The colorizer is invoked from the regular expression callback parsing the {% codeblock %} tag (function highlight()).

Markdown editors

There are plenty of editors having Markdown preview. I use MarkdownPad for Windows and Marked on Mac.

Tag (categories)

At the moment I have decided not to use tags at all. Based on a personal experience, I have realised that I never use tag neither in my blog nor in others. Besides, views on the post categorization changes over time, and at times you have to maintain a completely outdated tag just for the sake of uniformity. For example, what is the point of the c++ tag in my blog? Who on Earth even used it?

But the minimalism isn’t a way to make life more complicated. On the contrary, I search in my old posts all the time. With Blogspot I went to the front page and used ⌘-F (sorry, CTRL-F) to search across the post titles. Exactly for this purpose I started placing almost all informative posts into the right column on the front page.

In the new blog everything “works” similar with the post catalog on the front page. During the migration I had improved some titles to be more informative for search.

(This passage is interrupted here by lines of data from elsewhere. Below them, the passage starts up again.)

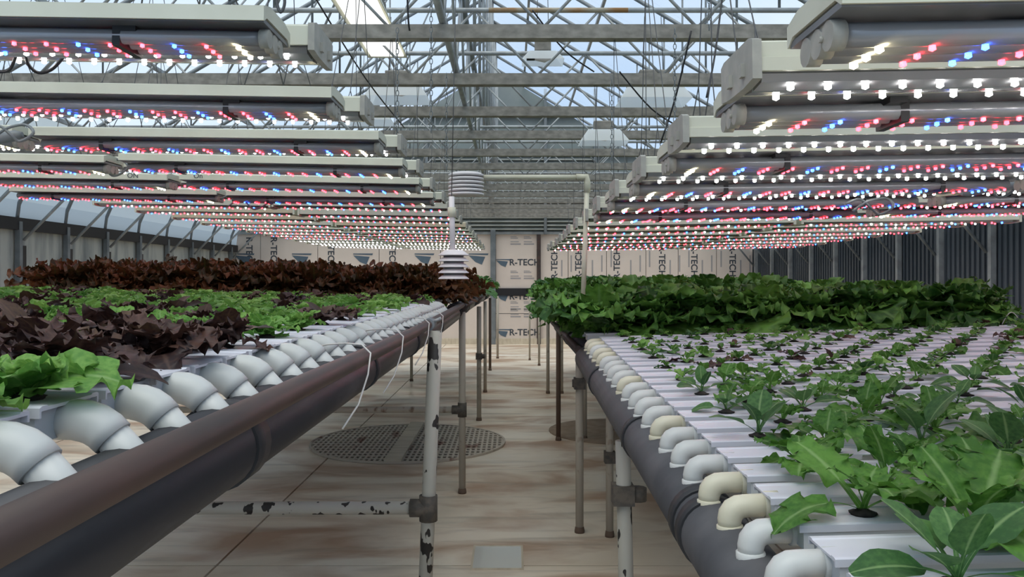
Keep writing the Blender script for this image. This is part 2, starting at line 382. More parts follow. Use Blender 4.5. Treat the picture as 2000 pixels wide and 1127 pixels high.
# ---------------------------------------------------------------- roof trusses
zb = EYE+1.35
def rafter_z(x):
    pr = prof if x < RX else profR
    for (xa, za), (xb_, zb_) in zip(pr, pr[1:]):
        if min(xa, xb_) <= x <= max(xa, xb_): return za+(zb_-za)*(x-xa)/(xb_-xa)
    return pr[0][1]
chord = MB().box(XL+.2, XR-.2, -.0375, .0375, zb-.0375, zb+.0375).mesh('bottom_chord', M['galv'])
zt = EYE+1.82
tubeU = MB().tube([(XL+1.0, 0, zt), (XR-1.0, 0, zt)], .018, 8).mesh('upper_tube', M['tube'])
raf = MB(); raf.tube([(x, 0, z-.0) for x, z in prof[:-1]] + [(RX, 0, EYE+4.44)], .026, 6); raf.tube([(x, 0, z) for x, z in profR[:-1]] + [(RX, 0, EYE+4.44)], .026, 6)
raf = raf.mesh('rafter', M['dtube'])
wm = {}
def brace(name, a, b, r, m, parent):
    key = (round(a[0], 2), round(a[1], 2), round(b[0], 2), round(b[1], 2))
    if key not in wm: wm[key] = MB().tube([(a[0], 0, a[1]), (b[0], 0, b[1])], r, 6).mesh(name, m)
    return ob(name, wm[key], parent)
vis = [y for y in FR if .5 < y < YB-.3]
for k, y in enumerate(vis):
    t = ob('roof_truss', None, None, (0, y, 0))
    kk = k-sum(1 for q in vis if q < 4.3)
    tag(t, ('galvanised lattice roof truss above the viewer, %s before the first visible one' % ORD[-kk-1] if kk < 0 else
            'galvanised lattice roof truss with square bottom beam, %s one counted from the front' % ORD[kk].replace('nearest', 'first')), 'truss', 'lattice trusses across the greenhouse roof')
    ob('bottom_chord', chord, t); ob('rafter', raf, t); ob('upper_tube', tubeU, t)
    if kk < 0: continue
    x = XL+1.0; s = 0; xs2 = [XL+1.0+i*.42 for i in range(22)]
    for i in range(21):
        a, b_ = xs2[i], xs2[i+1]
        if k % 1 == 0: brace('web_rod', (a, zb+.03) if i % 2 == 0 else (a, zt), (b_, zt) if i % 2 == 0 else (b_, zb+.03), .009, M['tube'], t)
    # tall lattice up to the ridge
    brace('king_post', (RX+.1, zt), (RX+.1, EYE+4.36), .014, M['tube'], t)
    for dx in (-3.4, -1.2, 2.2):
        x = RX+dx; brace('web_post', (x, zt), (x, rafter_z(x)-.02), .010, M['dtube'], t)
    for a, c in ((-3.4, -2.3), (-2.3, -1.2), (-1.2, 0)):
        brace('web_rod', (RX+a, zt), (RX+c, rafter_z(RX+c-.001)-.03), .010, M['tube'], t)
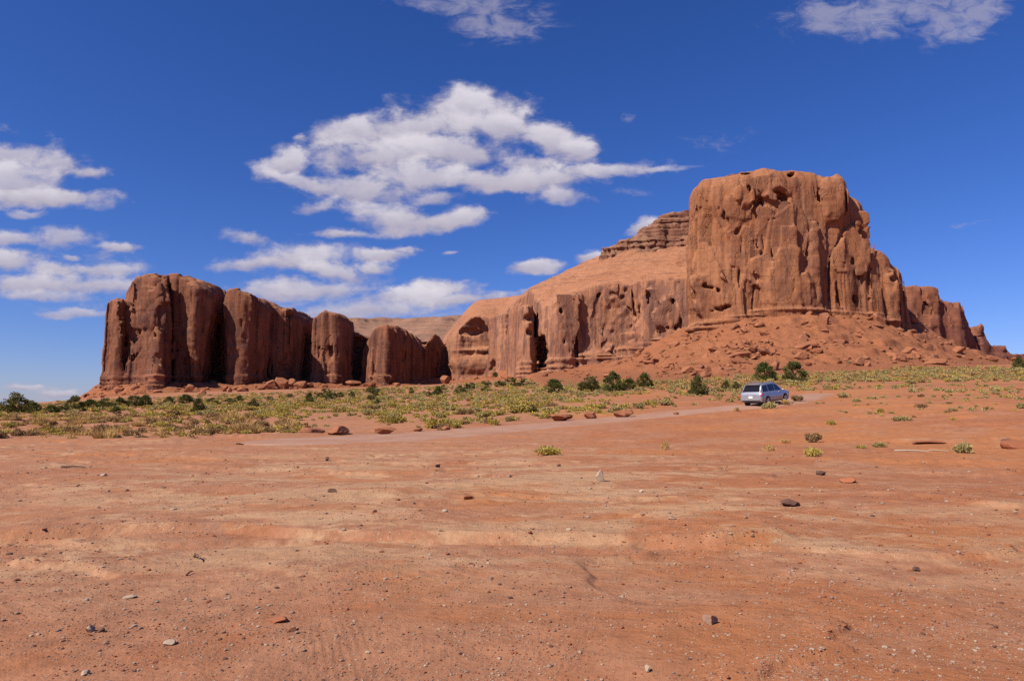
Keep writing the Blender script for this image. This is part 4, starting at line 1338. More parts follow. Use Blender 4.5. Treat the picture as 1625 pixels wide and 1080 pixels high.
    for i, (a, b, c, dd, lab) in enumerate(piles):
        uu, vv = ray(a, b)
        f = TALUS_L if a < 800 else TALUS_R
        for q in np.linspace(300, 560, 500):
            zz = max(float(f(np.array([uu * q]), np.array([q]))[0]), float(ground_z(np.array([uu * q]), np.array([q]), False)[0]))
            if zz > CAM_Z + vv * q:
                break
        m = q / FPX
        V, F = rock_shape(450 + i, 4, 10, (1, 1, 1), .06, .5, .85)
        V /= np.array([np.ptp(V[:, 0]) / 2, np.ptp(V[:, 1]) / 2, V[:, 2].max()])
        V *= np.array([c * m / 2, c * m * .4, dd * m])
        o = link('boulder', mesh_from('boulder', V, F, [M_BLOCK], smooth=False))
        o.location = (uu * q, q, zz - .1)
        tag(o, lab, 'boulder')
    n = 1600
    px = g.uniform(130, 840, n)
    py = g.uniform(598, 634, n)
    u, v = ray(px, py)
    d = np.full(n, np.nan)
    for dd in np.linspace(380, 560, 120):
        z = TALUS_L(u * dd, dd + 0 * u)
        h = np.isnan(d) & (z > CAM_Z + v * dd)
        d[h] = dd
    ok = ~np.isnan(d)
    x, y = (u * d)[ok], d[ok]
    z = TALUS_L(x, y)
    k = (z - ground_z(x, y, False) > .3)
    x, y, z = x[k], y[k], z[k]
    s = .5 + .6 * g.pareto(2.2, len(x)).clip(0, 3.5)
    scl = np.stack([s * g.uniform(.8, 1.6, len(x)), s, s * g.uniform(.6, 1, len(x))], -1)
    merged('rubble', sh, np.stack([x, y, z - .1 * s], -1), scl, g.uniform(0, 6.28, len(x)), g.integers(0, 6, len(x)), [M_BLOCK], label='small rubble along the foot of the dark towers')


talus_boulders()


# ------------------------------------------------------------------ plants
def leaf_mat(name, a, b, tip=None, trans=0.0):
    m, t = new_mat(name)
    geo = t('ShaderNodeNewGeometry')
    oi = t('ShaderNodeObjectInfo')
    k = t.m('ADD', t.m('MULTIPLY', geo.outputs['Random Per Island'], .55), t.m('MULTIPLY', oi.outputs['Random'], .20))
    n = t.noise(geo.outputs['Position'], .35, 3, .6)
    k = t.m('ADD', k, t.m('MULTIPLY', n, .35))
    c = t.mix(k, a, b)
    if tip:
        c = t.mix(t.m('MULTIPLY', t.ss(geo.outputs['Random Per Island'], .80, .82), t.ss(n, .46, .56)), c, tip)
    c = t.mix(1.0, c, (1.0, .95, .93), 'MULTIPLY')
    d = t('ShaderNodeBsdfDiffuse', {'Color': c})
    tr = t('ShaderNodeBsdfTranslucent', {'Color': c})
    mx = t('ShaderNodeMixShader', {0: .28, 1: d, 2: tr})
    t('ShaderNodeOutputMaterial', {'Surface': mx})
    return m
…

But! All of this doen’t matter anymore because of the fully functional context search capability in the new blog.

Sanity checks

One of annoying inconveniences of Jekyll is that it never checks anything in the content. But I passed though it fully converting posts from Blogspot: broken links, missing quotes, bad dates and so on. That’s why the Goblog checks everything – formats, links, overall semantics, and it stops the build in the case of an error. When I added the check_links() function, I had found a bunch of dead links.

Two languages

There was another issue with Jekyll – an absence of bilingualism. I want at least two languages in the blog, bit I didn’t want to hard code the “transparent” support of Russian and English. So, I added the concept of the language to each post (or a file), and the language attribute is propagated to templates. Goblog doesn’t know about particular languages, but it allows to figure it out in templates.

For example, the front page in Russian and the front page in English.

Minor issues

I don’t like web programming: javascript, css, html, or web design, which I cannot do at all. But I had to do it for Goblog (Octopress was much easier in this). I based my design on the Jekyll’s author site. The design is very simple. Besides, many people read the blog via RSS anyway and go the blog web site for commenting only. Hence, I need the properly working RSS feed and the post page providing comfortable reading, without fancy fonts and weird formatting.


Do you think, I’ll start convincing you to use my engine? Not at all. I tried to make it flexible and not hard coded specifically to this blog, but I had to migrate my old posts from Blogspot and comments, support two languages etc. At the result there are a couple of places still hard coded (especially in the area of Disqus links).

I can only recommend trying to implement the personal blog engine by yourself. Why? First, it usually takes a few nights only. Second, you will implement the only required bared minimum without complicated and unnecessary bell and whistles. Third, it is fun.